Last week I went on a gorgeous scenic train ride through the Canadian Rockies. We were pretty much entranced by the scenery, which only got better with each mile.

A couple seated near us took it in differently. In their 30s, they each spent about 50% of their time reading a Kindle (latest model, her), or an iPhone kindle book or iPhone game (him).  Another 25% of their time was spent sleeping.  The remaining 25% was jumping up with their (very cool hi-powered) cameras and going to the open-air platform to snap a few pics, to then return to their digital or somnolent worlds.
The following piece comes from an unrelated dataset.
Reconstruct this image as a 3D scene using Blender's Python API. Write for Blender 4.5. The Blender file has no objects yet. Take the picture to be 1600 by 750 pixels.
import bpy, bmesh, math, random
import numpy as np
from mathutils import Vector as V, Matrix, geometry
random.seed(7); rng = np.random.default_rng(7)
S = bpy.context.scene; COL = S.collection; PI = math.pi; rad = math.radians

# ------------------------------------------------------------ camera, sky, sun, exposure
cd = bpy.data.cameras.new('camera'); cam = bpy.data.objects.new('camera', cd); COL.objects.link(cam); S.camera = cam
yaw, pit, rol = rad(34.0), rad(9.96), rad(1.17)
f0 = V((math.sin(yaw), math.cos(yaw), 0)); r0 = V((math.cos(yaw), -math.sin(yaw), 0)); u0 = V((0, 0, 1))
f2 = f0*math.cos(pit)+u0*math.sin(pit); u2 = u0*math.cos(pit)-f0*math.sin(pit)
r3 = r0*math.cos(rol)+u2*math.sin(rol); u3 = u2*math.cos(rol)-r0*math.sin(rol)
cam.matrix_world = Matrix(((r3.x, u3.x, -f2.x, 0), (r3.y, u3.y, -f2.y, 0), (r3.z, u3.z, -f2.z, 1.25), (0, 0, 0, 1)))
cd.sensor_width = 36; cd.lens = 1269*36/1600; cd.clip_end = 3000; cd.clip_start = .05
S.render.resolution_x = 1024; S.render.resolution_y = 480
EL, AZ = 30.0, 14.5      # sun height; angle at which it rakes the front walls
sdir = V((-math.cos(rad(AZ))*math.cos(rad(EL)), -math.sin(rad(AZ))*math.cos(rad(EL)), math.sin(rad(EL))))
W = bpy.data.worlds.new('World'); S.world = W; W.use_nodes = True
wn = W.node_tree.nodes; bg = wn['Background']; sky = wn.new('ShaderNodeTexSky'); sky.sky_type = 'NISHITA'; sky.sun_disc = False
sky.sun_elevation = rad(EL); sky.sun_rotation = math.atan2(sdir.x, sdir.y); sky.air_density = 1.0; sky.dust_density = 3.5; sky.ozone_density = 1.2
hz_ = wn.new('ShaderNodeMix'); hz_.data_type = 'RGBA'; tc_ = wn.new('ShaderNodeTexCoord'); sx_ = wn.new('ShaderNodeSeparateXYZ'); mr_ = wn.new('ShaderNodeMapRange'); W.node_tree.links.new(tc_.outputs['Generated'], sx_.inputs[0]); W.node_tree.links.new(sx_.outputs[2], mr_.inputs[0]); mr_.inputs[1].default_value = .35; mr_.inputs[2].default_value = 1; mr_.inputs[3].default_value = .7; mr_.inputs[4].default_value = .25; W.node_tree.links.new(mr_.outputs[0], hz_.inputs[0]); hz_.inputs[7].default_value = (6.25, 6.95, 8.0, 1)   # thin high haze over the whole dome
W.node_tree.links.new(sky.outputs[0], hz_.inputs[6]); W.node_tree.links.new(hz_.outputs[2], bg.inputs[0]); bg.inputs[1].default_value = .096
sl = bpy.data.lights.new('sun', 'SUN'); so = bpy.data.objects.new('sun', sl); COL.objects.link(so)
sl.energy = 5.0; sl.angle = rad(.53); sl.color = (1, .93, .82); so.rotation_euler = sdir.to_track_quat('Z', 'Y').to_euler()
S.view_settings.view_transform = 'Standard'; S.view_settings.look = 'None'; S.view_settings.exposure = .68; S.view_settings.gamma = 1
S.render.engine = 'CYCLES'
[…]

I felt myself feeling judgmental, which of course is my problem, not theirs. At least I didn’t say anything. But in the end, it got me curious.

Who does that?
From the BBC comes a possible answer.
A study reported in the British Proceedings of the National Academy of Sciences, and reported in the BBC News Blog suggests that three skills are critical for successful multi-tasking. They are:

·        Paying attention and screening out irrelevant information

·        Organizing working memory

·        Ability to switch tasks.

The study identified two groups of people: multitaskers, and non-multitaskers, and applied a classic psychological test of each skill to each group. In each case, the non-multitaskers out-performed the multitaskers. 

Say the study’s authors: 
"The shocking discovery of this research is that [high multitaskers] are lousy at everything that’s necessary for multitasking," Professor Nass said.
"The irony here is that when you ask the low multitaskers, they all think they’re much worse at multitasking and the high multitaskers think they’re gifted at it."
Several of the commenters on the blogpost insist either that they themselves are excellent multitaskers, or that the tests selected do not in fact test for multi-tasking. Me, I’m inclined to go with the authors.

The study authors themselves suggest that the remaining “pressing question” is whether multitasking degrades skills, or people with degraded skills are drawn to multitasking. Me, I figure it’s a classic predisposition-plus-opportunity thing, not unlike alcoholism or a bad sense of humor.

I hypothesize that playing an iPhone game while travelling through the Canadian Rockies on a sight-seeing train probably qualifies as multi-tasking. While I couldn’t judge how well they were doing in the digital world, I suggest they were doing badly at noticing the analog world, and their switching appeared pretty clumsy.  As to sleeping: hey, what do I know what their nights were like? Maybe they were massively jet-lagged.

But enough about others. I wrote the first paragraph of this blogpost watching a re-run of Two and a Half Men, one I’ve probably seen twice before. And I stopped in the middle to upgrade to Snow Leopard. Plus I like my coffee a lot, and like to claim it keeps me sharp, though I’m increasingly doubting that. So I’m not exactly pure snow here.

Plus, it’s not a value thing. There are a lot of things in this world that require being good at multi-tasking. More than in the past. The ability to focus and concentrate may still be critical to some things, but probably not as many, proportionately, as in the past.

But I do think focus and mindfulness and paying attention are critical to trust. Trust may be more rare, less frequently required, than in the past; but the nature of its requirements haven’t changed.

Maybe the big question is: can we switch gears between multi-task mode and single-minded focus mode? Is there a flip-switch move we can make, an exercise we can conduct, that will let us enter the other realm?

Judging from the couple next to us, it’s doubtful. Their social interaction, unlike most on the train, was pretty much nil, even with each other. And judging from my own experience, changing habits is awfully, awfully hard.

It takes a lot of focus to be able to multi-process, especially since multi-processing degrades the ability to focus.